## Start

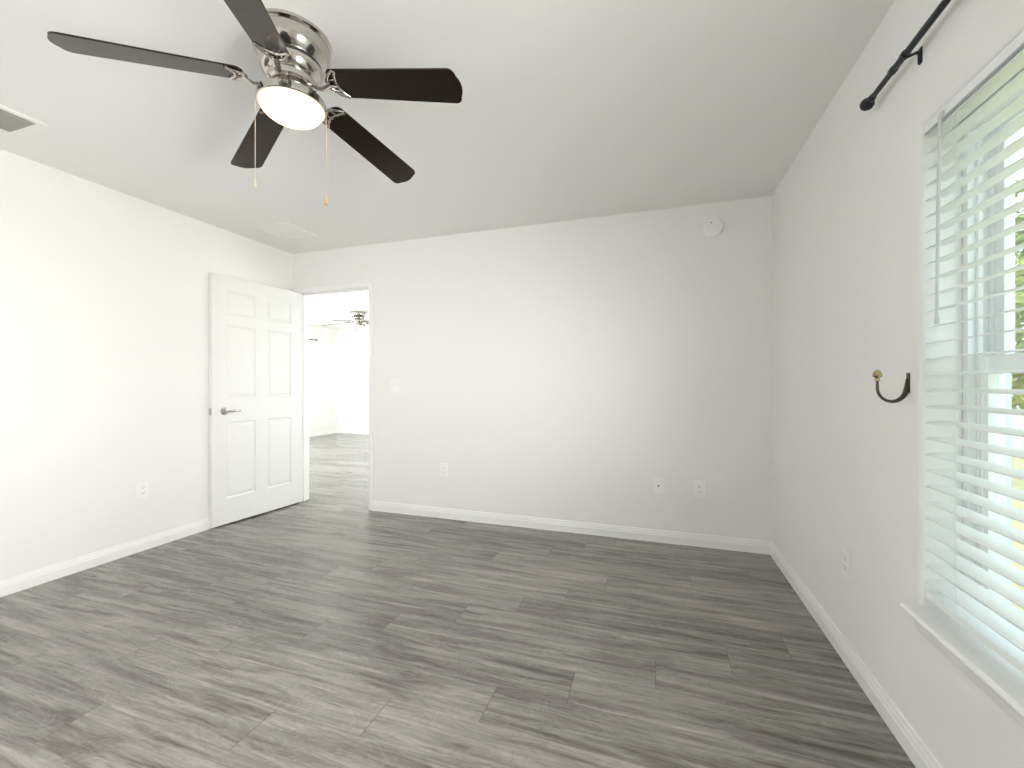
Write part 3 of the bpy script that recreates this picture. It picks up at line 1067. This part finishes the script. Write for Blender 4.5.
sw = on_wall('light_switch', (-2.197, YB, 1.141), (1, 0, 0), (0, -1, 0), 'white double light switch on the back wall right of the doorway', 'light switch')
plate_mesh(0.116, 0.116).build('cover_plate', M['plastic'], sw)
for x in (-0.023, 0.023):
    tg = MB().box((x - 0.005, -0.0125, 0.0055), (x + 0.005, 0.0125, 0.0072), bev=0.0006)
    tg.prism([(-0.0035, 0.0), (0.0035, 0.0), (0.0035, 0.010), (-0.0035, 0.010)], lambda a, b, t, x=x: (x + a, b * 0.9 - 0.001 + t * 0.4, 0.0065 + t), 0.0, 0.011)
    tg.build('toggle', M['plastic'], sw, bevel=0.0006)
    for z in (0.030, -0.030):
        MB().lathe([(0, 0.006), (0.003, 0.006), (0.003, 0.0072), (0, 0.0074)], (x, z, 0), 12, cap=False).build('screw', M['plastic'], sw)

sd = on_wall('smoke_detector', (0.402, YB, 2.262), (1, 0, 0), (0, -1, 0), 'round white smoke detector high on the back wall near the corner', 'smoke detector')
MB().lathe([(0.0, 0.0), (0.066, 0.0), (0.067, 0.003), (0.067, 0.010), (0.064, 0.012)], seg=56, cap=False).build('base', M['plastic'], sd, smooth=40)
MB().lathe([(0.0635, 0.0105), (0.0655, 0.014), (0.0650, 0.024), (0.0600, 0.033), (0.0520, 0.036), (0.050, 0.0352), (0.047, 0.0352), (0.045, 0.0365), (0.0, 0.0385)], seg=56, cap=False).build('cover', M['plastic'], sd, smooth=30)
MB().lathe([(0.0, 0.0365), (0.0046, 0.0365), (0.0046, 0.0382), (0.0, 0.0386)], (-0.016, 0.026, 0), 16, cap=False).build('sensor', M['slot'], sd)
MB().lathe([(0.0, 0.037), (0.009, 0.037), (0.009, 0.0392), (0.0, 0.0398)], (-0.010, 0.008, 0), 20, cap=False).build('test_button', M['plastic'], sd)

# ceiling return grille (grey, top left) and white supply register (near the door)
gr = empty('return_grille', (-2.98, 0.90, H), label='grey slatted return air grille on the ceiling at the left edge', cat='air vent')
x0, x1, y0, y1 = -0.145, 0.140, -0.40, 0.375
f = MB()
for lo, hi in (((x0, y0), (x1, y0 + 0.030)), ((x0, y1 - 0.030), (x1, y1)), ((x0, y0 + 0.030), (x0 + 0.030, y1 - 0.030)), ((x1 - 0.030, y0 + 0.030), (x1, y1 - 0.030))):
    f.box((lo[0], lo[1], -0.008), (hi[0], hi[1], 0), bev=0.002)
f.build('frame', M['ceiling'], gr)
MB().box((x0 + 0.028, y0 + 0.028, -0.001), (x1 - 0.028, y1 - 0.028, 0)).build('duct_opening', M['duct'], gr, smooth=0)
lv = MB()
y = y0 + 0.040
while y < y1 - 0.034:
    lv.add([(x0 + 0.030, y, -0.001), (x1 - 0.045, y, -0.001), (x1 - 0.045, y + 0.009, -0.0075), (x0 + 0.030, y + 0.009, -0.0075),
            (x0 + 0.030, y + 0.0015, -0.001), (x1 - 0.045, y + 0.0015, -0.001), (x1 - 0.045, y + 0.0105, -0.0075), (x0 + 0.030, y + 0.0105, -0.0075)],
           [(0, 1, 2, 3), (4, 5, 6, 7), (0, 1, 5, 4), (2, 3, 7, 6), (0, 3, 7, 4), (1, 2, 6, 5)])
    y += 0.0125
lv.box((x1 - 0.047, y0 + 0.030, -0.008), (x1 - 0.040, y1 - 0.030, -0.001))
lv.build('louvers', M['grille'], gr, smooth=0)

sr = empty('supply_register', (-2.94, 2.80, H), label='white ceiling air register near the corner above the open door', cat='air vent')
f = MB()
hx_, hy_ = 0.185, 0.165
for lo, hi in (((-hx_, -hy_), (hx_, -hy_ + 0.028)), ((-hx_, hy_ - 0.028), (hx_, hy_)), ((-hx_, -hy_ + 0.028), (-hx_ + 0.028, hy_ - 0.028)), ((hx_ - 0.028, -hy_ + 0.028), (hx_, hy_ - 0.028))):
    f.box((lo[0], lo[1], -0.007), (hi[0], hi[1], 0), bev=0.002)
f.build('frame', M['ceiling'], sr)
lv = MB()
y = -hy_ + 0.030
while y < hy_ - 0.035:
    lv.add([(-hx_ + 0.028, y, -0.001), (hx_ - 0.028, y, -0.001), (hx_ - 0.028, y + 0.014, -0.005), (-hx_ + 0.028, y + 0.014, -0.005),
            (-hx_ + 0.028, y, -0.0002), (hx_ - 0.028, y, -0.0002), (hx_ - 0.028, y + 0.014, -0.0042), (-hx_ + 0.028, y + 0.014, -0.0042)],
           [(0, 1, 2, 3), (4, 5, 6, 7), (0, 1, 5, 4), (2, 3, 7, 6), (0, 3, 7, 4), (1, 2, 6, 5)])
    y += 0.0135
lv.build('louvers', M['ceiling'], sr, smooth=0)

# ------------------------------------------------------------------ outside, seen in slivers through the blind
struct(MB().box((XO, -8, -0.45), (40, 40, -0.30)).build('ground', M['lawn'], smooth=0), 'yellow-green sunlit lawn outside the window', 'lawn')


def tree(loc, hgt, rad, label, seed):
    r_ = random.Random(seed)
    root = empty('tree', loc, label=label, cat='tree', group='trees outside')
    tr = MB()
    pts = [(0, 0, 0), (0.05, 0.02, hgt * 0.25), (0.0, 0.06, hgt * 0.5), (0.08, 0.03, hgt * 0.8)]
    tr.tube(pts, [0.17, 0.13, 0.10, 0.04], 12)
    for k in range(7):
        a = r_.uniform(0, 2 * PI)
        z = hgt * r_.uniform(0.35, 0.65)
        tr.tube([(0.03, 0.04, z), (rad * 0.35 * math.cos(a), rad * 0.35 * math.sin(a), z + 0.4), (rad * 0.75 * math.cos(a), rad * 0.75 * math.sin(a), z + 0.9)], [0.05, 0.035, 0.015], 8)
    tr.build('trunk', M['bark'], root, smooth=60)
    lf = MB()
    for k in range(5200):
        # clusters of leaves through the crown volume
        while True:
            p = Vector((r_.uniform(-1, 1), r_.uniform(-1, 1), r_.uniform(-1, 1)))
            if p.length < 1 and noise.noise(p * 2.3 + Vector((seed, 0, 0))) > -0.10:
                break
        c = Vector((p.x * rad, p.y * rad, hgt * 0.62 + p.z * hgt * 0.40))
        a = Vector((r_.uniform(-1, 1), r_.uniform(-1, 1), r_.uniform(-0.6, 0.6))).normalized()
        b = a.cross(Vector((r_.uniform(-1, 1), r_.uniform(-1, 1), r_.uniform(-1, 1)))).normalized()
        s = r_.uniform(0.06, 0.12)
        t = a.cross(b) * s * 0.18
        lf.add([c - a * s, c + b * s * 0.45 + t, c + a * s, c - b * s * 0.45 + t], [(0, 1, 2), (0, 2, 3)])
    o = lf.build('foliage', M['leaf'], root, smooth=0)
    return root


tree((5.35, 8.05, -0.3), 4.4, 1.5, 'leafy yellow-green tree outside, seen between the blind slats at the right edge', 3)

hs = empty('neighbor_house', (10.5, 15.0, -0.3), label='low white neighbouring house beyond the lawn outside the window', cat='house')
MB().box((-4.0, -2.5, 0), (4.0, 2.5, 1.95)).build('walls', M['house'], hs, smooth=0)
MB().add([(-4.4, -2.9, 1.95), (4.4, -2.9, 1.95), (4.4, 2.9, 1.95), (-4.4, 2.9, 1.95), (-3.0, 0, 2.9), (3.0, 0, 2.9)],
         [(0, 1, 5, 4), (2, 3, 4, 5), (0, 4, 3), (1, 2, 5), (3, 2, 1, 0)]).build('roof', M['house'], hs, smooth=0)
for x in (-2.2, 0.6, 2.6):
    wn = MB().box((x - 0.5, -2.54, 0.8), (x + 0.5, -2.50, 1.7), bev=0.01).build('window', M['vinyl'], hs)
    MB().box((x - 0.42, -2.55, 0.88), (x + 0.42, -2.535, 1.62)).build('pane', M['darkglass'], wn, smooth=0)
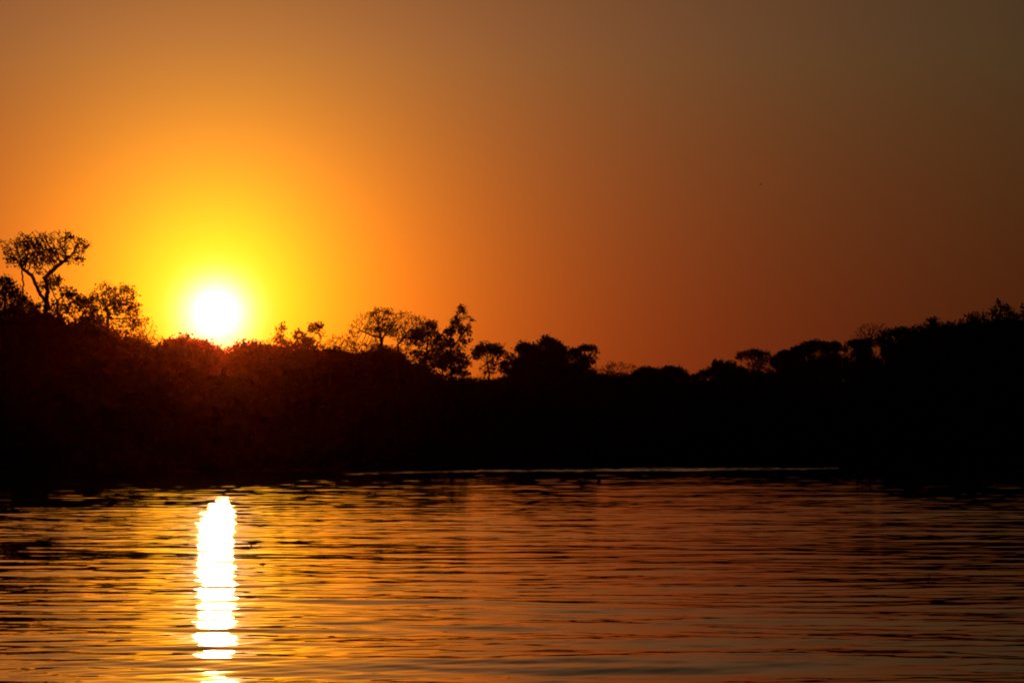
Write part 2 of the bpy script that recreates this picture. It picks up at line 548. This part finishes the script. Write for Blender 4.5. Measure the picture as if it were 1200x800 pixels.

## End

*EXERCISE AIM*: From the data above, copy each line that has the string "Write".

*FULL RESPONSE*:
Write part 3 of the bpy script that recreates this picture. It picks up at line 1067. This part finishes the script. Write for Blender 4.5.
Write part 2 of the bpy script that recreates this picture. It picks up at line 548. This part finishes the script. Write for Blender 4.5. Measure the picture as if it were 1200x800 pixels.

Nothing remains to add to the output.